Take Five is a strict alternate picking workout – down, up, down, up all the way. However, those downs and up (bi-polar picking?) cover up to six strings. I’m always preaching economy of motion, but a certain amount of movement is necessary to simply pick the low E followed by the high E. Try to keep the pick moving smoothly through the plane just above the strings. As mentioned previously, strings are, in reality, very small – there is no need to get bogged down by digging in deeply with the pick. Use only the very point of the plectrum to play the pedal points.

Conclusion

Should you throw this lick in the next time you’re jamming on Johnny B. Goode? I’m not sure that’s advisable. Again, it’s not the notes themselves, but the principles and gestures introduced to the brain and hands that are important. Spending some time with this (or any) exercise will give your fingers new habits that will spice up your playing and increase your vocabulary. And that, friends, is how you incorporate Segovia, Paul Desmond and pipe organs into one article on guitar playing.

Take 5 - 2008 Van Horn

Take 5 – 2008 Van Horn

ARCHIVE | Grace & Fury #3: Infinite Diminished Labyrinth

Posted in archive, columns, writings with tags , on May 30, 2013 by dukewisdom

“Grace & Fury” was the name of my teaching studio from about 1994 through 2000. It was also the name of an online guitar magazine I operated. In late 2007 I resurrected the name for a column I was contributing to Heavy Frequency magazine. I had planned for a series of six articles, but before I could complete them the HF staff decided to cease operation (uhh … purely coincidental, I’m sure). For posterity and the sake of archiving I’ll repost them here.

Intro

Welcome back to Grace and Fury – thanks for clicking in. In this edition we will continue to build on ideas from previous columns, incorporating such techniques as directional picking and string skipping. Whereas preceding musical examples derived digital difficulty through somewhat standard sounds, the ten measures below will twist the ear and the hands with the dissonant dementia of the diminished scale. This installment’s title may sound like a medieval torture chamber, but hopefully it won’t feel that way. It may sound a bit ugly – or maybe you’ll love it. In the end you’ll assimilate yet another new set of moves into your bag of tricks.

Principles

As mentioned, this piece exists entirely within the diminished scale. In prior articles, musical examples have been derived from seven note diatonic scales. See HF February 2008 for more. The diminished scale, on the other hand, is octatonic, containing eight notes per octave. While diatonic scales are made up of a combination of whole and half steps (a half step being a distance of one fret), the diminished scale has a symmetrical construction. Its formula is a repeating sequence of whole step – half step. In the included exercise the notes are, accordingly, A – B – C – D – Eb – F – F# – G#. In a sense, the diminished scale (like its white bread cousin the whole tone scale – six notes per octave a whole step at a time) is something of a “stunt scale.” It sounds slightly exotic and unusual. Also, owing to its symmetry, it can be moved three frets (the interval of a minor third) up or down and still be the same set of notes. It can be easy to get lost in the infinite diminished labyrinth. But once you understand how it fits together with other scales the applications themselves can be infinite.

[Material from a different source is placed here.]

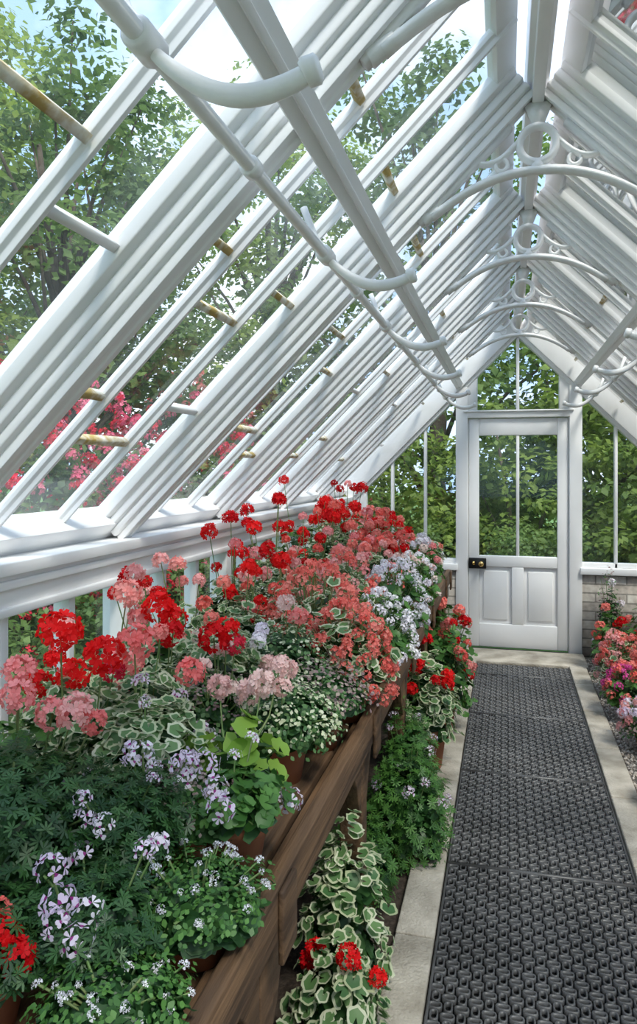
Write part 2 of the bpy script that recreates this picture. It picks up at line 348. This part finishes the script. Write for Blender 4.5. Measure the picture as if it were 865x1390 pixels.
# ---------------------------------------------------------------- plants
def leafT(n=15,lobes=5,cup=.12,rim=.74):
    V=[(0.05,0,-.02)];F=[];mi=[]
    ang=[math.radians(-160+320*i/(n-1)) for i in range(n)]
    for q,rr in((0,rim),(1,1.0)):
        for i,a in enumerate(ang):
            sc=1+.09*math.cos(a*lobes*1.1)+ (.05 if i%2 else -.03)*q
            r=rr*sc; V.append((r*math.cos(a),r*math.sin(a),cup*r*r+ (.05 if i%2 else -.03)*q))
    for i in range(n-1):
        F.append((0,1+i,2+i)); mi.append(0)
        F.append((1+i,1+n+i,2+n+i,2+i)); mi.append(1)
    return T(V,F,mi)
LEAF=leafT(); 
SMALL=T([(0,0,0),(.4,.35,.08),(.75,.25,.0),(1,0,.05),(.75,-.25,0),(.4,-.35,.08)],[(0,1,2,3,4,5)],0)
def cutT():
    V=[];F=[];mi=[]
    for a in(-1.9,-1.1,-.4,.3,1.,1.8):
        o=len(V); c,s=math.cos(a),math.sin(a)
        for (u,v,w) in((0,0,0),(.5,.14,.05),(1,.10,.02),(1.,-.10,.02),(.5,-.14,.05)): V.append((u*c-v*s,u*s+v*c,w))
        F.append(tuple(range(o,o+5))); mi.append(0)
    return T(V,F,mi)
CUT=cutT()
def petal_pts(L,W,lift):
    return [(0,0,0),(.55*L,W*.85,lift*.4),(.92*L,W*.6,lift),(.92*L,-W*.6,lift),(.55*L,-W*.85,lift*.4)]
def basis(n,spin):
    n=n/np.linalg.norm(n,axis=1)[:,None]; ref=np.where(np.abs(n[:,2:3])<.9,np.array([[0,0,1.]]),np.array([[1.,0,0]]))
    a=np.cross(ref,n); a/=np.linalg.norm(a,axis=1)[:,None]; c=np.cross(n,a)
    cs,sn=np.cos(spin)[:,None],np.sin(spin)[:,None]; x=a*cs+c*sn; y=-a*sn+c*cs
    return np.stack([x,y,n],-1)
def headT(nf,zmin,fl,seed):
    rg=np.random.default_rng(seed); V=[];F=[]
    for k in range(nf):
        z=1-(1-zmin)*(k+.5)/nf; a=k*2.39996+rg.uniform(-.3,.3); r=math.sqrt(max(0,1-z*z)); n=np.array([[r*math.cos(a),r*math.sin(a),z]])+rg.normal(0,.2,(1,3))
        B=basis(n,rg.uniform(0,6,1))[0]; c=n[0]/np.linalg.norm(n)*.82*rg.uniform(.82,1.12)
        for p in range(5):
            t=p*2*math.pi/5; o=len(V); f2=fl*rg.uniform(.85,1.1)
            for (u,v,w) in petal_pts(f2,f2*.42,f2*rg.uniform(.1,.5)):
                q=np.array([u*math.cos(t)-v*math.sin(t),u*math.sin(t)+v*math.cos(t),w]); V.append(c+B@q)
            F.append(tuple(range(o,o+5)))
    return T(V,F,0)
HEADS=[headT(34,-.4,.34,s) for s in range(4)]
HEADS_L=[headT(16,-.2,.36,s+10) for s in range(4)]
def ivyT(nf,seed):
    rg=np.random.default_rng(seed); V=[];F=[];mi=[]
    for k in range(nf):
        z=1-1.0*(k+.5)/nf; a=k*2.39996; r=math.sqrt(max(0,1-z*z)); n=np.array([[r*math.cos(a),r*math.sin(a),z*.8]])+rg.normal(0,.15,(1,3))
        B=basis(n,rg.uniform(0,6,1))[0]; c=n[0]*.85
        for t,L,W,mk in((1.25,.55,.17,1),(1.9,.55,.17,1),(3.6,.45,.12,0),(4.7,.47,.12,0),(5.8,.45,.12,0)):
            o=len(V)
            for (u,v,w) in((0,0,0),(.4*L,W*.55,.05),(.4*L,-W*.55,.05),(.8*L,W,.1),(.8*L,-W,.1),(L,W*.5,.06),(L,-W*.5,.06)):
                q=np.array([u*math.cos(t)-v*math.sin(t),u*math.sin(t)+v*math.cos(t),w]); V.append(c+B@q)
            F+=[(o,o+1,o+2),(o+1,o+3,o+5,o+6,o+4,o+2)]; mi+=[1 if mk else 0,0]
    return T(V,F,mi)
IVY=[ivyT(7,s) for s in range(3)]
TUBE=T([(math.cos(t)*1,math.sin(t)*1,z) for z in(0,1) for t in(0,2.09,4.19)],[(0,1,4,3),(1,2,5,4),(2,0,3,5)],0)
def tubes(b,A,B,r,key='stem'):
    A=np.asarray(A,float);B=np.asarray(B,float); d=B-A; l=np.linalg.norm(d,axis=1); R=basis(d+1e-6,np.zeros(len(d)))
    R=R*np.stack([np.full(len(d),r),np.full(len(d),r),l],-1)[:,None,:]; b.add(TUBE,R,A,[key])
def dome(n,r,h,inner=.55,zmin=-.15):
    z=RNG.uniform(zmin,1,n); a=RNG.uniform(0,2*math.pi,n); q=np.sqrt(np.maximum(0,1-z*z)); rad=RNG.uniform(inner,1,n)**.6
    u=np.stack([q*np.cos(a),q*np.sin(a),z],-1); return u, u*rad[:,None]*np.array([r,r,h])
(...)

By the way, now that the diminished scale has been described, it won’t actually be played in the accompanying piece. Why did I waste your time? That’s just how I get down. Actually, the patterns contained are derived from and based on the diminished scale. The basic building block of the Diminished Labyrinth is (note-to-note) root – minor third – flat fifth, or with respect to the scale, first note, third note, seventh note. This pattern repeats, moves and mutates around the noted three fret distance.

Fretting

This piece contains wide stretches and angular intervallic leaps. As such, the middle finger is never used (unless perhaps directed at the author). Stretches of three frets which would normally be assigned to the index and pinky fingers now often use an index-ring combination in context. As ever, keep the wrist dropped and thumb planted loosely at the middle of the back of the neck. While transitioning between positions make sure to keep fingers close to the fretboard, paying special attention to the vestigial middle finger. Even though it isn’t being used it should not be flailing about and wasting energy.

Picking

If you’ve been slaving away over previous entries such picking as directed here may be becoming second nature. Looking at just the series of down- and up-strokes may may be a baffling proposition. However, once the concept of directional picking (the economic and logical choice of stroke) is absorbed, the picking instructions won’t even be necessary. One pitfall of sweeping across adjacent strings with a single swipe, of course, is the tendency to become rhythmically lax. Make sure to pay special attention to keeping steady. Try to practice with a consistent source such as a metronome or grandfather clock. The metronome will be adjustable and portable, of course, so you might want to lean in that direction. Use compact picking motions for precision always and speed when necessary.

Conclusion

It was mentioned above that diminished patterns fit with diatonic patterns. Try superimposing the Labyrinth where you might normally use a minor scale. This example has several notes in common with the minor scale, notes which can be seen as points of departure and return. Even if you don’t necessarily grasp all of the theoretical hoopla, working in such patterns can lend an air of sophistication to your playing. For a completely mind boggling discourse on similar musical ideas hunt down a copy of Nicolas Slonimsky’s Thesaurus of Scales and Melodic Patterns.